In his report on the project in 2004, An Bord Pleanála inspector Paul Caprani also expressed concern about the potential for a landslide. "The soil and subsoil conditions comprise of peat underlain with clay. The interface of such permeable and impermeable soils could in my opinion, under certain conditions, possibly be conducive to large-scale soil movement," he said.
Security personnel at Lee Strand Co-Operative, the developer of the wind farm, said nobody would be available to comment until today. However, correspondence and reports show that the developer addressed issues raised by Kerry County Council and An Bord Pleanála before starting construction. Kerry County Council did not speculate on the cause of the landslide, but pointed to recent heavy rainfall as a factor. Senior executive engineer with the council Brian Sweeney said residents in Listowel, Tarbert, Ballybunion and a number of villages would be without a water supply from this morning.
The council took the decision yesterday to cut off supplies to the reservoirs supplying these areas after the rivers from which they source their water turned brown. The residue from the landslide was "vast" and the rain would probably continue to wash the soil and peat into the rivers, Mr Sweeney said.

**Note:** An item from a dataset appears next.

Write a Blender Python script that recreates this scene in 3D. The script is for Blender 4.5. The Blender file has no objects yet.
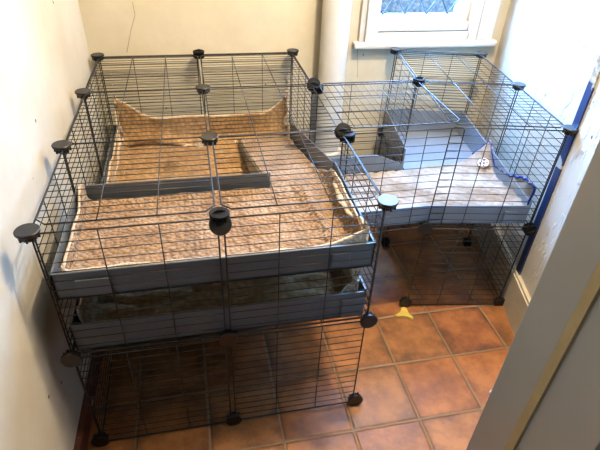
import bpy, bmesh, math, random
from mathutils import Vector, Matrix, noise
random.seed(4)
C = bpy.context.scene.collection
P = .365; TOP = 2*P; PI = math.pi
R8 = math.radians(-8)
TO = Vector((1.037, .364, 0))            # front left foot of the tower

# ---------------------------------------------------------------- materials
def lin(c):
    return tuple((x/255/12.92 if x/255 <= .04045 else ((x/255+.055)/1.055)**2.4) for x in c) + (1,)
class N:
    def __init__(s, name):
        s.m = bpy.data.materials.new(name); s.m.use_nodes = True
        s.t = s.m.node_tree; s.b = s.t.nodes['Principled BSDF']
    def n(s, kind, **kw):
        n = s.t.nodes.new(kind)
        for k, v in kw.items():
            if k in n.inputs: n.inputs[k].default_value = v
            else: setattr(n, k, v)
        return n
    def l(s, a, b): s.t.links.new(a, b)
    def coord(s): return s.n('ShaderNodeTexCoord').outputs['Object']
    def noise(s, vec, scale, detail=4, rough=.55):
        n = s.n('ShaderNodeTexNoise'); n.inputs['Scale'].default_value = scale; n.inputs['Detail'].default_value = detail; n.inputs['Roughness'].default_value = rough
        s.l(vec, n.inputs['Vector']); return n.outputs['Fac']
    def ramp(s, fac, stops):
        r = s.n('ShaderNodeValToRGB'); e = r.color_ramp.elements
        while len(e) < len(stops): e.new(.5)
        for q, (p, c) in zip(e, stops): q.position = p; q.color = c
        s.l(fac, r.inputs['Fac']); return r.outputs['Color']
    def mix(s, fac, a, b, mode='MIX'):
        m = s.n('ShaderNodeMix', data_type='RGBA', blend_type=mode)
        if isinstance(fac, (int, float)): m.inputs[0].default_value = fac
        else: s.l(fac, m.inputs[0])
        for i, x in ((6, a), (7, b)):
            if isinstance(x, tuple): m.inputs[i].default_value = x
            else: s.l(x, m.inputs[i])
        return m.outputs[2]
    def math(s, op, a, b=0.0, c=None):
        m = s.n('ShaderNodeMath', operation=op)
        for i, x in enumerate((a, b, c)):
            if x is None: continue
            if isinstance(x, (int, float)): m.inputs[i].default_value = x
            else: s.l(x, m.inputs[i])
        return m.outputs[0]
    def bump(s, h, strength, dist=.002, normal=None):
        b = s.n('ShaderNodeBump'); b.inputs['Strength'].default_value = strength; b.inputs['Distance'].default_value = dist
        s.l(h, b.inputs['Height'])
        if normal is not None: s.l(normal, b.inputs['Normal'])
        s.l(b.outputs['Normal'], s.b.inputs['Normal']); return b.outputs['Normal']
    def scale(s, vec, sc):
        m = s.n('ShaderNodeMapping'); m.inputs['Scale'].default_value = sc; s.l(vec, m.inputs['Vector']); return m.outputs['Vector']
    def sep(s, vec):
        q = s.n('ShaderNodeSeparateXYZ'); s.l(vec, q.inputs[0]); return q.outputs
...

The council would be using mobile units today, but it was impossible to say when water supplies would return, he added."It's not looking good at this time."
Paddy O'Sullivan, chairman of the Abbeyfeale Anglers Association and a former member of the Shannon Regional Fisheries Board, said after surveying the damage: "This is a lethal blow to the Feale, this is the worst kind of pollution."
Maghanknockane resident Denis Harris was among the first to witness the landslide when leaving his house around 4.30pm on Friday to attend a funeral.
He had gone about a quarter of a mile towards the bridge over the tributary of the river Smearlagh when he saw what looked like frost along the edge of the mountain.
"I looked across the way and I thought it was frost along the edge of the mountain but I knew it couldn't be frost."
There was no bridge to be seen and "and all I could see was the mountain had moved".
Mr Harris said. "It was a frightening experience," he said. A telephone pole was also carried away.
Mr Harris was forced to return home and spend the night on his own. There is access now to his house only through fields.